Thanks, Scales. The first thing I noticed about Easwaran’s translation is that he left out the part about the six transformations of the physical body. At first I thought he took the easy way out, but when I checked into it, I found that the six transformations part isn’t really justified by the sanskrit text.

If you read this carefully, you will see that it is only two sanskrit words, sa-vikaram, that are translated as "the six transformations of the physical body beginning with birth and ending with death.

From the Apte Sanskrit-English dictionary:
विकारः vikārḥ
विकारः 1 Change of form or nature, transforma- tion, deviation from the natural state; cf. विकृति. -2 A change, alteration, a modification; and in philosophy, That which is evolved from a previous source or Prakṛiti.
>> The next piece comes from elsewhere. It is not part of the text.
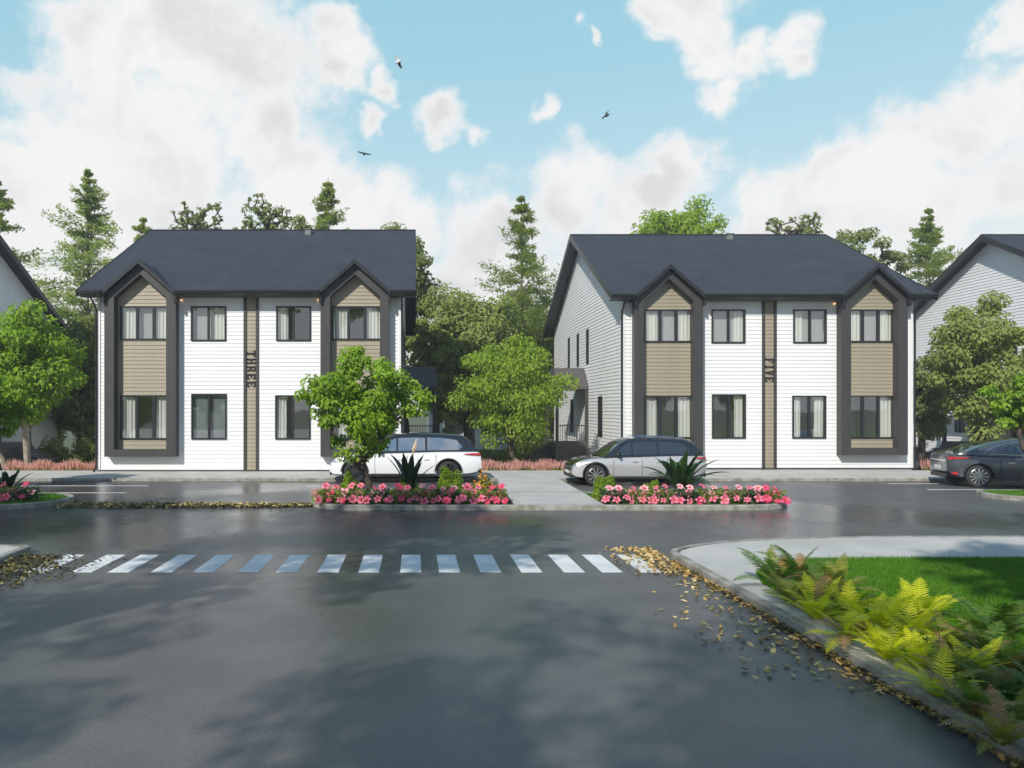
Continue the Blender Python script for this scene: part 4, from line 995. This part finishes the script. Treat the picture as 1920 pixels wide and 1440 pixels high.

As nearly as I can tell, “sa” means it or this, so sa-vikaram literally means these are the transformations (or modifications). This is key to understanding verse 7. Earlier in chapter 13, (verse 4) Krishna says that he will explain the nature of the field and its transformations. Verse 6 describes the nature of the field, verse 7 describes the transformations. This is a key Samkhya concept.

It seems that my original questions were a bit too analytical, because I was looking at these two verses in isolation. If you read them in the context of the entire chapter, the meaning isn’t that much of a mystery. The translation I used had engaged in a bit of interpretation. This is why reading the Sanskrit is so important.

Kinda looks to me like Easawaran leaves out a lot of Parts… :slight_smile:

He just kinda summarizes verse 8… with “detached from sense objects and self will.”

hmmm? The essence seems to be there . . . but not word for word.

Easwaran’s book says on the front cover “Translated for the modern reader”. I suppose it’s useful for people who don’t have any prior knowledge. I prefer something more literal. But in the case of “the six transformations of the physical body beginning with birth and ending with death”, he was right to leave it out, because it isn’t justified by the the text.